_Task to carry out_. The first line to copy is the one with "if i in (5, 6) : f.material_index = 1"; the last is the one with "bmesh.ops.bevel(bm, geom=[e for". Copy each line in that range exactly, leaving out all others.

_Data excerpt_.
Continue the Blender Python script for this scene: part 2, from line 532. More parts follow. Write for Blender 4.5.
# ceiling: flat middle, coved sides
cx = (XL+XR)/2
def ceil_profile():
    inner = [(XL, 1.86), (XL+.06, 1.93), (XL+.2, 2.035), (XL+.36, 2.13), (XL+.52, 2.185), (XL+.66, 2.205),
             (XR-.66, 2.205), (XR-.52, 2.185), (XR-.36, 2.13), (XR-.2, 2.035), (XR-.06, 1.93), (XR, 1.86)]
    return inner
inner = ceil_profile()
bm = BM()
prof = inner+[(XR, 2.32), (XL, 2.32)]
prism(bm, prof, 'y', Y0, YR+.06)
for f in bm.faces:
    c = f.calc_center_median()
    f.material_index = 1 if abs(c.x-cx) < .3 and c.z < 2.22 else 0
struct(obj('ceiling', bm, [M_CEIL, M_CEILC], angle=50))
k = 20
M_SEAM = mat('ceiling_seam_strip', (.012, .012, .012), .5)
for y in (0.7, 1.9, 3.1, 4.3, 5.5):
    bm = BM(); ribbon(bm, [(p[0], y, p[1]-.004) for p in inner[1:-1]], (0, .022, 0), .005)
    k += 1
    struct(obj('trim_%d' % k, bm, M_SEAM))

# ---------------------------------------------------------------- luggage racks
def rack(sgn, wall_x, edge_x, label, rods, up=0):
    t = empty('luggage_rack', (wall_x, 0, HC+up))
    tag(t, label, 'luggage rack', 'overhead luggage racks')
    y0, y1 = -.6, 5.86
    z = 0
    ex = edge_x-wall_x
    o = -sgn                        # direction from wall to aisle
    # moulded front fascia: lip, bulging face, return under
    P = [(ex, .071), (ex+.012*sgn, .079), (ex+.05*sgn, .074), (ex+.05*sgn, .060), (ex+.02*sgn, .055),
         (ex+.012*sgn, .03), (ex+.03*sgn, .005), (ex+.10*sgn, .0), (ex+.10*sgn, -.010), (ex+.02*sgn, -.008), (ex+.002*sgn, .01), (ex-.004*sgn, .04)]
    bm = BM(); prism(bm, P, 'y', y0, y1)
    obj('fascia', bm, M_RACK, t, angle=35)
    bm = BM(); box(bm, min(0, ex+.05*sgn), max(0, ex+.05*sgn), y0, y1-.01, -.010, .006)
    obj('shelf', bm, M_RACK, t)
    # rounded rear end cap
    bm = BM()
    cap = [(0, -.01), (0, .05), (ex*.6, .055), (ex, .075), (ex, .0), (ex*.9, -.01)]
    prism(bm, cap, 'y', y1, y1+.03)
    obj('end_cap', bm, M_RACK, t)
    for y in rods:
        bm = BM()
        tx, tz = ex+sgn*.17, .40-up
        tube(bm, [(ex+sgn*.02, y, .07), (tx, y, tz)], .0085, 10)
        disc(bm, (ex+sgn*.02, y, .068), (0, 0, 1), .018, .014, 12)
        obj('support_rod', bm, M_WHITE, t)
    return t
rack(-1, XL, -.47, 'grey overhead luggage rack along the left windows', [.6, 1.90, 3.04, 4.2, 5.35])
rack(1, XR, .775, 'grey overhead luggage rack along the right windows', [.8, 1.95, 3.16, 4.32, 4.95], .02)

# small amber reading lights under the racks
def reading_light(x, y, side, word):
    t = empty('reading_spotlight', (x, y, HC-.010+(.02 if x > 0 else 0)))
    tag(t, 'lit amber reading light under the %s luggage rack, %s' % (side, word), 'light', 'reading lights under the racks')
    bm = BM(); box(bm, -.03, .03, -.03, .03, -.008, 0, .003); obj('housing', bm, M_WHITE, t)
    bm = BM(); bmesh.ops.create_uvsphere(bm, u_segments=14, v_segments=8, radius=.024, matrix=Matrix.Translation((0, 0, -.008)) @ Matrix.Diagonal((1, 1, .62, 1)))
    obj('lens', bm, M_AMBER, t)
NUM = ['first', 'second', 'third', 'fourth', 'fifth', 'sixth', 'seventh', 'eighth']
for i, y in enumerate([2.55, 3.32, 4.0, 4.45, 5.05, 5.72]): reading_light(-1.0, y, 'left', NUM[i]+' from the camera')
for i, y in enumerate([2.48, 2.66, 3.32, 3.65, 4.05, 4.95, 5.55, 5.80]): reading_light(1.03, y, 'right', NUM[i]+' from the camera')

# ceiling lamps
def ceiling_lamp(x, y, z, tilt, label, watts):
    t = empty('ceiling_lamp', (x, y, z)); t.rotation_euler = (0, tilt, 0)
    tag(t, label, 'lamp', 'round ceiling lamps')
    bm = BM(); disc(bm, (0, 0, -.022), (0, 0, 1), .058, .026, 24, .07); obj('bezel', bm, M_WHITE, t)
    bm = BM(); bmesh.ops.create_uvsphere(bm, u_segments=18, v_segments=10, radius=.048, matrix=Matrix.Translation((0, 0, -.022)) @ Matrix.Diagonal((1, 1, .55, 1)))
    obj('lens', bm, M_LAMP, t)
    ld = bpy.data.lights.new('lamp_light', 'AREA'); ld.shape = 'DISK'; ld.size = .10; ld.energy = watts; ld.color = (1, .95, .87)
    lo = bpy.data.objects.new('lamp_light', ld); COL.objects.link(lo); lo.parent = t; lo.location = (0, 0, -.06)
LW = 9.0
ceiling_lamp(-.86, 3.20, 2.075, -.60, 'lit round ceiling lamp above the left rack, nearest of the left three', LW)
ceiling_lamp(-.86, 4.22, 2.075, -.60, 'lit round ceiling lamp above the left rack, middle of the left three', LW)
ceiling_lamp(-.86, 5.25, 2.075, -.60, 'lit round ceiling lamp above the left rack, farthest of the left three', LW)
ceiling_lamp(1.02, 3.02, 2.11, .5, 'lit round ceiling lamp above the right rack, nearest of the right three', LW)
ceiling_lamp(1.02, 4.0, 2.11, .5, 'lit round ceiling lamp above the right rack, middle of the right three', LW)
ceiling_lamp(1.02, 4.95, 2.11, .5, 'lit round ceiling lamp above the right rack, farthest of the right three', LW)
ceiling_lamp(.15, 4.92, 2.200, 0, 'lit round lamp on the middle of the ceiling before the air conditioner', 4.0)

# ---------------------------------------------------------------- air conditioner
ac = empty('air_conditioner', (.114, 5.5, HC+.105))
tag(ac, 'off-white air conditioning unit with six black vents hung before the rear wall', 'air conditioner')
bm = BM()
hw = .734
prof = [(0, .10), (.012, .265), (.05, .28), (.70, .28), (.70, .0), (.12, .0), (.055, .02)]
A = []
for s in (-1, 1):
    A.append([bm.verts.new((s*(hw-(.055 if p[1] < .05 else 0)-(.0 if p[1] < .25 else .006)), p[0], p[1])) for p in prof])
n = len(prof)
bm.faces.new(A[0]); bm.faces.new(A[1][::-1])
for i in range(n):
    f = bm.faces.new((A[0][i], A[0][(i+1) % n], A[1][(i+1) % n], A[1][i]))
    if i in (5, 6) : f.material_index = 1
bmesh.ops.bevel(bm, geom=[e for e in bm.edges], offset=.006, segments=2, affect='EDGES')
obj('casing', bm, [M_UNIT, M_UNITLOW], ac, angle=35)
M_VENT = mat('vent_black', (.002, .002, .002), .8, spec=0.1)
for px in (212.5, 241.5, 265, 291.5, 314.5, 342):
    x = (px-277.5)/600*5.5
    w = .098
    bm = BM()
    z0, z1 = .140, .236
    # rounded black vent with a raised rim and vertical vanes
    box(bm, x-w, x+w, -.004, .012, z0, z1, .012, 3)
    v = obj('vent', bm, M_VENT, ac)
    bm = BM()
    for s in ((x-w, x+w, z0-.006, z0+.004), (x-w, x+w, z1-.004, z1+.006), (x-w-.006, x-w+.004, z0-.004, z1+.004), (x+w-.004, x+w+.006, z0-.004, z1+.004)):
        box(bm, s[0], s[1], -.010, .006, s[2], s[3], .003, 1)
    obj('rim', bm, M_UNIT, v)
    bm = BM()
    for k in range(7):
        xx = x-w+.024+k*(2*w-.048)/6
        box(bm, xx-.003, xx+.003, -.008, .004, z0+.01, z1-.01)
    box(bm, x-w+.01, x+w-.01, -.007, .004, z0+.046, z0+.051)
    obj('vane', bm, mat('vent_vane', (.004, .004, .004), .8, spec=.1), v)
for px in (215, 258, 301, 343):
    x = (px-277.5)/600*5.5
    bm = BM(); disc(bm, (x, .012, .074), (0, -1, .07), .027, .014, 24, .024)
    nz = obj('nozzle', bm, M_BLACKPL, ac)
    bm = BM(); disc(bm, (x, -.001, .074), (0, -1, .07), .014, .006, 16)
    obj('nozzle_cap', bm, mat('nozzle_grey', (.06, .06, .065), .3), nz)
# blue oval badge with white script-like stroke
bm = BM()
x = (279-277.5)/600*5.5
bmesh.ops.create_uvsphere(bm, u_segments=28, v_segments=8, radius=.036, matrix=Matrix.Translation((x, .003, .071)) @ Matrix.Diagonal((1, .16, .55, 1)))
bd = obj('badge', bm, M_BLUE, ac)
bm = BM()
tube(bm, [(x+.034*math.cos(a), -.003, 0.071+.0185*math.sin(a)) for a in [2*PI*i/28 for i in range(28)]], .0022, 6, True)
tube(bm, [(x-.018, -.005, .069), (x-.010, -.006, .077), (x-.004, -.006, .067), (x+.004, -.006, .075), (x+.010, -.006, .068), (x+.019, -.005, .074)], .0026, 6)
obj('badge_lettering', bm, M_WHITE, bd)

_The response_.
    if i in (5, 6) : f.material_index = 1
bmesh.ops.bevel(bm, geom=[e for e in bm.edges], offset=.006, segments=2, affect='EDGES')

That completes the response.